— Extracted material —
────
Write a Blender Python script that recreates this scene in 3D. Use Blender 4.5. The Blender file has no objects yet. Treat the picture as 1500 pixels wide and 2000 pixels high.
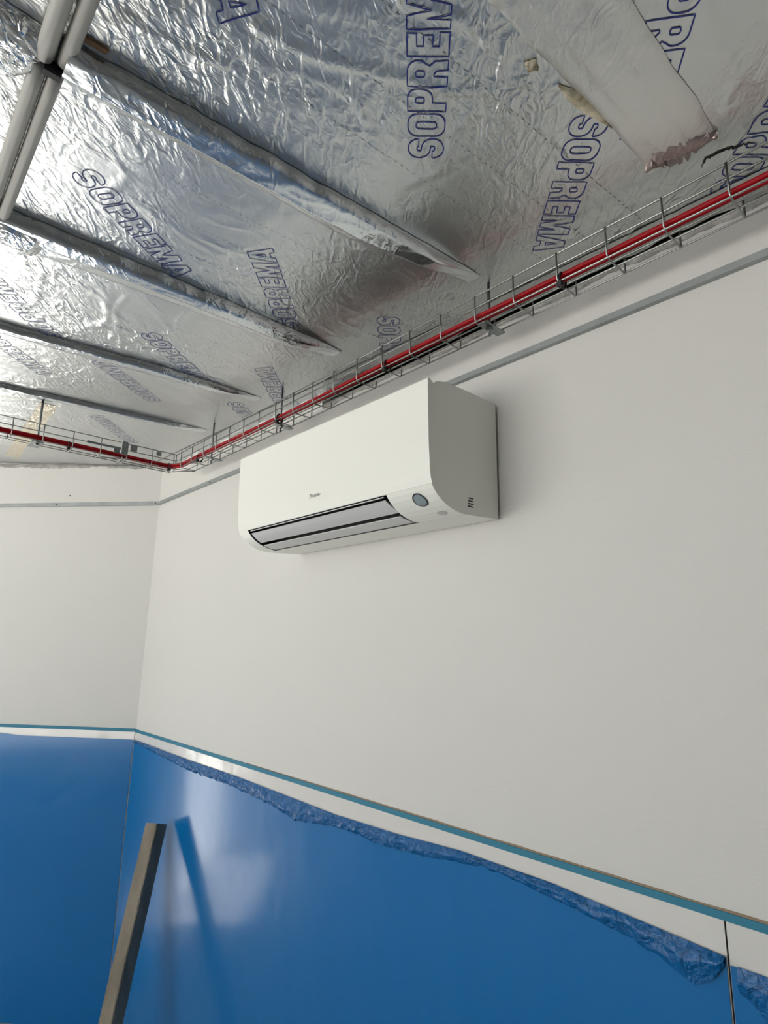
import bpy, bmesh, math, random
from mathutils import Vector, Matrix, noise
random.seed(7)
scene = bpy.context.scene
col = scene.collection

# ------------------------------------------------------------------ frame
# u runs along the main wall towards the room corner, n runs towards that
# wall, z is measured from the eye height H.  World = (-u, n, z + H)
H = 1.6
def W(u, n, z): return Vector((-u, n, z + H))
NW = 1.1                      # main wall plane
UC = 2.917                    # room corner
LA = 0.712867                 # the left wall turns away by this angle (obtuse corner)
CL, SL = math.cos(LA), math.sin(LA)
def L(l, off, z):             # point on the left wall: l from the corner, off into the room
    return W(UC + l*CL - off*SL, NW - l*SL - off*CL, z)

# ------------------------------------------------------------------ camera
F, PI_, RO, YA = 1160.489, 0.220984, -0.0168568, 0.731121
cam = bpy.data.cameras.new('camera')
cam.sensor_fit = 'HORIZONTAL'; cam.sensor_width = 36; cam.lens = 36*F/1500; cam.clip_start = .02
cam_o = bpy.data.objects.new('camera', cam); col.objects.link(cam_o)
cp, sp = math.cos(PI_), math.sin(PI_)
fw = Vector((0, cp, sp)); u0 = Vector((0, -sp, cp)); r0 = Vector((1, 0, 0))
c_, s_ = math.cos(RO), math.sin(RO)
up = c_*u0 + s_*r0; rt = c_*r0 - s_*u0
dr = Vector((-math.sin(YA), math.cos(YA), 0)); nr = Vector((math.cos(YA), math.sin(YA), 0))
def tow(v): return Vector((-v.dot(dr), v.dot(nr), v.z))
R_, U_, B_ = tow(rt), tow(up), -tow(fw)
cam_o.matrix_world = Matrix(((R_.x, U_.x, B_.x, 0), (R_.y, U_.y, B_.y, 0), (R_.z, U_.z, B_.z, H), (0, 0, 0, 1)))
scene.camera = cam_o

# ------------------------------------------------------------------ light
vs = scene.view_settings
vs.view_transform = 'Standard'; vs.look = 'None'; vs.gamma = 1; vs.use_curve_mapping = False
vs.exposure = -.57
wd = bpy.data.worlds.new('sky'); scene.world = wd; wd.use_nodes = True
bg = wd.node_tree.nodes['Background']
bg.inputs[0].default_value = (.86, .93, 1.0, 1); bg.inputs[1].default_value = 3.1
def area(name, c, target, sx, sy, power, colr=(1, 1, 1)):
    li = bpy.data.lights.new(name, 'AREA'); li.shape = 'RECTANGLE'; li.size = sx; li.size_y = sy
    li.energy = power; li.color = colr
    o = bpy.data.objects.new(name, li); col.objects.link(o); o.location = c
    o.rotation_euler = (Vector(target)-Vector(c)).to_track_quat('-Z', 'Y').to_euler()
    return o
sun = bpy.data.lights.new('sun', 'SUN'); sun.energy = 38; sun.angle = .01; sun.color = (1, .96, .9)
sun_o = bpy.data.objects.new('sun', sun); col.objects.link(sun_o)
sun_o.rotation_euler = Vector((.12, -.16, -1)).to_track_quat('-Z', 'Y').to_euler()
# daylight through the wide glazing in the far side of the room, behind the camera
area('daylight_back_window', W(2.3, -3.35, -.10), W(2.3, 1, -.10), 4.2, 1.7, 33, (1, .985, .94))

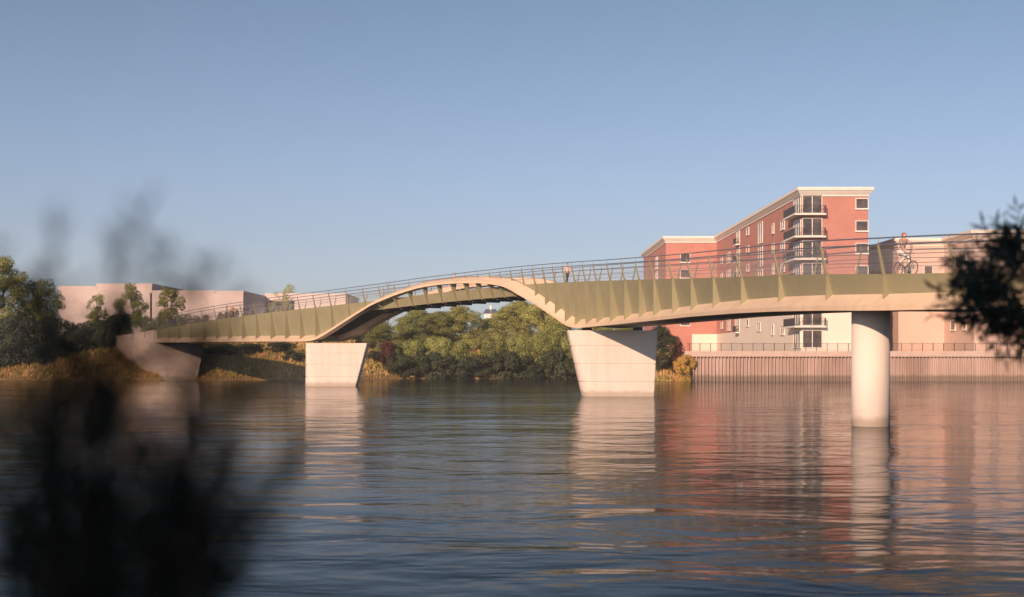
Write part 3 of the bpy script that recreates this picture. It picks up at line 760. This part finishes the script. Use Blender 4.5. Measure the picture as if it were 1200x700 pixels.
tree('birch_tree', 'faint thin treetop above the railing near the arch shoulder', 'tree', 455, 328, 6.3, 24, 'airy', 'leaf_light', 18, 900, .015, GL)
for a, (px, yt, s, w, lb) in enumerate([
    (-22, 362, 8.42, 62, 'dark bush at the very left edge of the photo'), (14, 368, 8.4, 58, 'dark bush below the tallest left bank tree'),
    (46, 364, 8.3, 58, 'dark bush under the airy tree on the left bank'), (78, 371, 8.2, 52, 'dark round bush left of the small slender tree'),
    (104, 376, 8.08, 46, 'dark bush below the small slender tree'), (88, 384, 8.16, 40, 'low dark bush overhanging the dry grass slope'),
    (30, 388, 8.43, 62, 'low dark bush closest to the water on the left bank'), (124, 372, 8.1, 40, 'dark bush at the top of the slope before the bridge end'),
    (-5, 393, 8.48, 50, 'low dark bush touching the left photo edge near the water'), (62, 390, 8.32, 44, 'smallest dark bush low on the left slope'), (140, 366, 7.95, 40, 'dark bush behind the first bridge railing posts')]):
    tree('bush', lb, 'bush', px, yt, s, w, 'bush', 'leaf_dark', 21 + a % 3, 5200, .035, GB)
for a, (px, yt, s, w, mt, lb) in enumerate([
    (168, 368, 8.0, 42, 'leaf_mid', 'green shrub behind the bridge end under the spreading tree'), (190, 366, 7.9, 36, 'leaf_mid', 'green shrub at the foot of the leafy light green tree'),
    (214, 368, 7.8, 34, 'leaf_olive', 'olive shrub right of the leafy light green tree'), (240, 366, 7.8, 34, 'leaf_olive', 'olive shrub behind the railing left of the walking couple'),
    (262, 364, 7.75, 30, 'leaf_olive', 'olive shrub directly behind the walking couple'), (277, 360, 7.7, 22, 'leaf_dark', 'dark round shrub top above the walking couple'),
    (293, 361, 7.7, 28, 'leaf_dark', 'dark shrub top just right of the walking couple'), (309, 364, 7.6, 28, 'leaf_olive', 'rightmost olive shrub showing through the left railing'),
    (325, 366, 7.5, 24, 'leaf_olive', 'low olive shrub below the thin pale birch')]):
    tree('shrub', lb, 'shrub', px, yt, s, w, 'bush', mt, 31 + a % 2, 3000, .04, GS)
for a, (px, yt, s, w, lb) in enumerate([
    (258, 401, 8.25, 44, 'dark shrub under the deck beside the concrete abutment'), (292, 402, 8.2, 48, 'dark shrub in the middle of the shaded slope under the deck'), (328, 400, 8.15, 46, 'dark shrub under the deck left of the left river pier'), (345, 408, 8.35, 30, 'small dark shrub touching the left edge of the left pier')]):
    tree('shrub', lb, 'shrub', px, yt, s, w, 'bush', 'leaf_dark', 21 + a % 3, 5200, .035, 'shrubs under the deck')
wood = [
    (432, 366, 7.35, 66, 'leaf_mid', 'taller tree standing behind the wood above the left pier'), (492, 362, 7.3, 66, 'leaf_mid', 'tree at the back of the wood under the left arch shoulder'),
    (522, 364, 7.2, 60, 'leaf_light', 'light tree at the back of the wood left of the roof gap'), (590, 362, 7.25, 44, 'leaf_mid', 'narrow tree at the back just right of the roof gap'),
    (652, 354, 7.3, 66, 'leaf_mid', 'tree at the back of the wood beside the right arch leg'),
    (415, 372, 7.9, 70, 'leaf_dark', 'dark tree hidden partly behind the left river pier'), (447, 380, 7.95, 58, 'leaf_mid', 'tree above the reddish shrub right of the left pier'),
    (478, 372, 7.9, 62, 'leaf_mid', 'second tree right of the left pier in the wood'), (508, 364, 7.7, 66, 'leaf_mid', 'tree below the left shoulder of the arch'),
    (541, 357, 7.6, 66, 'leaf_light', 'lighter tree left of the gap with the small grey roof'), (572, 373, 7.5, 52, 'leaf_mid', 'low tree in the gap below the small grey roof'),
    (604, 350, 7.6, 68, 'leaf_light', 'tall light tree right of the gap with the small grey roof'), (636, 346, 7.7, 70, 'leaf_light', 'tallest light tree beneath the right leg of the arch'),
    (664, 356, 7.8, 64, 'leaf_mid', 'tree behind the foot of the right arch leg'), (700, 372, 8.0, 62, 'leaf_mid', 'tree right behind the right river pier'),
    (735, 376, 8.1, 60, 'leaf_mid', 'tree behind the right half of the right river pier')]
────
Leave out the pictures and repeat everything else in the records exactly.

— Final result —
Write a Blender Python script that recreates this scene in 3D. Use Blender 4.5. The Blender file has no objects yet. Treat the picture as 1500 pixels wide and 2000 pixels high.
import bpy, bmesh, math, random
from mathutils import Vector, Matrix, noise
random.seed(7)
scene = bpy.context.scene
col = scene.collection

# ------------------------------------------------------------------ frame
# u runs along the main wall towards the room corner, n runs towards that
# wall, z is measured from the eye height H.  World = (-u, n, z + H)
H = 1.6
def W(u, n, z): return Vector((-u, n, z + H))
NW = 1.1                      # main wall plane
UC = 2.917                    # room corner
LA = 0.712867                 # the left wall turns away by this angle (obtuse corner)
CL, SL = math.cos(LA), math.sin(LA)
def L(l, off, z):             # point on the left wall: l from the corner, off into the room
    return W(UC + l*CL - off*SL, NW - l*SL - off*CL, z)

# ------------------------------------------------------------------ camera
F, PI_, RO, YA = 1160.489, 0.220984, -0.0168568, 0.731121
cam = bpy.data.cameras.new('camera')
cam.sensor_fit = 'HORIZONTAL'; cam.sensor_width = 36; cam.lens = 36*F/1500; cam.clip_start = .02
cam_o = bpy.data.objects.new('camera', cam); col.objects.link(cam_o)
cp, sp = math.cos(PI_), math.sin(PI_)
fw = Vector((0, cp, sp)); u0 = Vector((0, -sp, cp)); r0 = Vector((1, 0, 0))
c_, s_ = math.cos(RO), math.sin(RO)
up = c_*u0 + s_*r0; rt = c_*r0 - s_*u0
dr = Vector((-math.sin(YA), math.cos(YA), 0)); nr = Vector((math.cos(YA), math.sin(YA), 0))
def tow(v): return Vector((-v.dot(dr), v.dot(nr), v.z))
R_, U_, B_ = tow(rt), tow(up), -tow(fw)
cam_o.matrix_world = Matrix(((R_.x, U_.x, B_.x, 0), (R_.y, U_.y, B_.y, 0), (R_.z, U_.z, B_.z, H), (0, 0, 0, 1)))
scene.camera = cam_o

# ------------------------------------------------------------------ light
vs = scene.view_settings
vs.view_transform = 'Standard'; vs.look = 'None'; vs.gamma = 1; vs.use_curve_mapping = False
vs.exposure = -.57
wd = bpy.data.worlds.new('sky'); scene.world = wd; wd.use_nodes = True
bg = wd.node_tree.nodes['Background']
bg.inputs[0].default_value = (.86, .93, 1.0, 1); bg.inputs[1].default_value = 3.1
def area(name, c, target, sx, sy, power, colr=(1, 1, 1)):
    li = bpy.data.lights.new(name, 'AREA'); li.shape = 'RECTANGLE'; li.size = sx; li.size_y = sy
    li.energy = power; li.color = colr
    o = bpy.data.objects.new(name, li); col.objects.link(o); o.location = c
    o.rotation_euler = (Vector(target)-Vector(c)).to_track_quat('-Z', 'Y').to_euler()
    return o
sun = bpy.data.lights.new('sun', 'SUN'); sun.energy = 38; sun.angle = .01; sun.color = (1, .96, .9)
sun_o = bpy.data.objects.new('sun', sun); col.objects.link(sun_o)
sun_o.rotation_euler = Vector((.12, -.16, -1)).to_track_quat('-Z', 'Y').to_euler()
# daylight through the wide glazing in the far side of the room, behind the camera
area('daylight_back_window', W(2.3, -3.35, -.10), W(2.3, 1, -.10), 4.2, 1.7, 33, (1, .985, .94))

Write part 3 of the bpy script that recreates this picture. It picks up at line 760. This part finishes the script. Use Blender 4.5. Measure the picture as if it were 1200x700 pixels.
tree('birch_tree', 'faint thin treetop above the railing near the arch shoulder', 'tree', 455, 328, 6.3, 24, 'airy', 'leaf_light', 18, 900, .015, GL)
for a, (px, yt, s, w, lb) in enumerate([
    (-22, 362, 8.42, 62, 'dark bush at the very left edge of the photo'), (14, 368, 8.4, 58, 'dark bush below the tallest left bank tree'),
    (46, 364, 8.3, 58, 'dark bush under the airy tree on the left bank'), (78, 371, 8.2, 52, 'dark round bush left of the small slender tree'),
    (104, 376, 8.08, 46, 'dark bush below the small slender tree'), (88, 384, 8.16, 40, 'low dark bush overhanging the dry grass slope'),
    (30, 388, 8.43, 62, 'low dark bush closest to the water on the left bank'), (124, 372, 8.1, 40, 'dark bush at the top of the slope before the bridge end'),
    (-5, 393, 8.48, 50, 'low dark bush touching the left photo edge near the water'), (62, 390, 8.32, 44, 'smallest dark bush low on the left slope'), (140, 366, 7.95, 40, 'dark bush behind the first bridge railing posts')]):
    tree('bush', lb, 'bush', px, yt, s, w, 'bush', 'leaf_dark', 21 + a % 3, 5200, .035, GB)
for a, (px, yt, s, w, mt, lb) in enumerate([
    (168, 368, 8.0, 42, 'leaf_mid', 'green shrub behind the bridge end under the spreading tree'), (190, 366, 7.9, 36, 'leaf_mid', 'green shrub at the foot of the leafy light green tree'),
    (214, 368, 7.8, 34, 'leaf_olive', 'olive shrub right of the leafy light green tree'), (240, 366, 7.8, 34, 'leaf_olive', 'olive shrub behind the railing left of the walking couple'),
    (262, 364, 7.75, 30, 'leaf_olive', 'olive shrub directly behind the walking couple'), (277, 360, 7.7, 22, 'leaf_dark', 'dark round shrub top above the walking couple'),
    (293, 361, 7.7, 28, 'leaf_dark', 'dark shrub top just right of the walking couple'), (309, 364, 7.6, 28, 'leaf_olive', 'rightmost olive shrub showing through the left railing'),
    (325, 366, 7.5, 24, 'leaf_olive', 'low olive shrub below the thin pale birch')]):
    tree('shrub', lb, 'shrub', px, yt, s, w, 'bush', mt, 31 + a % 2, 3000, .04, GS)
for a, (px, yt, s, w, lb) in enumerate([
    (258, 401, 8.25, 44, 'dark shrub under the deck beside the concrete abutment'), (292, 402, 8.2, 48, 'dark shrub in the middle of the shaded slope under the deck'), (328, 400, 8.15, 46, 'dark shrub under the deck left of the left river pier'), (345, 408, 8.35, 30, 'small dark shrub touching the left edge of the left pier')]):
    tree('shrub', lb, 'shrub', px, yt, s, w, 'bush', 'leaf_dark', 21 + a % 3, 5200, .035, 'shrubs under the deck')
wood = [
    (432, 366, 7.35, 66, 'leaf_mid', 'taller tree standing behind the wood above the left pier'), (492, 362, 7.3, 66, 'leaf_mid', 'tree at the back of the wood under the left arch shoulder'),
    (522, 364, 7.2, 60, 'leaf_light', 'light tree at the back of the wood left of the roof gap'), (590, 362, 7.25, 44, 'leaf_mid', 'narrow tree at the back just right of the roof gap'),
    (652, 354, 7.3, 66, 'leaf_mid', 'tree at the back of the wood beside the right arch leg'),
    (415, 372, 7.9, 70, 'leaf_dark', 'dark tree hidden partly behind the left river pier'), (447, 380, 7.95, 58, 'leaf_mid', 'tree above the reddish shrub right of the left pier'),
    (478, 372, 7.9, 62, 'leaf_mid', 'second tree right of the left pier in the wood'), (508, 364, 7.7, 66, 'leaf_mid', 'tree below the left shoulder of the arch'),
    (541, 357, 7.6, 66, 'leaf_light', 'lighter tree left of the gap with the small grey roof'), (572, 373, 7.5, 52, 'leaf_mid', 'low tree in the gap below the small grey roof'),
    (604, 350, 7.6, 68, 'leaf_light', 'tall light tree right of the gap with the small grey roof'), (636, 346, 7.7, 70, 'leaf_light', 'tallest light tree beneath the right leg of the arch'),
    (664, 356, 7.8, 64, 'leaf_mid', 'tree behind the foot of the right arch leg'), (700, 372, 8.0, 62, 'leaf_mid', 'tree right behind the right river pier'),
    (735, 376, 8.1, 60, 'leaf_mid', 'tree behind the right half of the right river pier')]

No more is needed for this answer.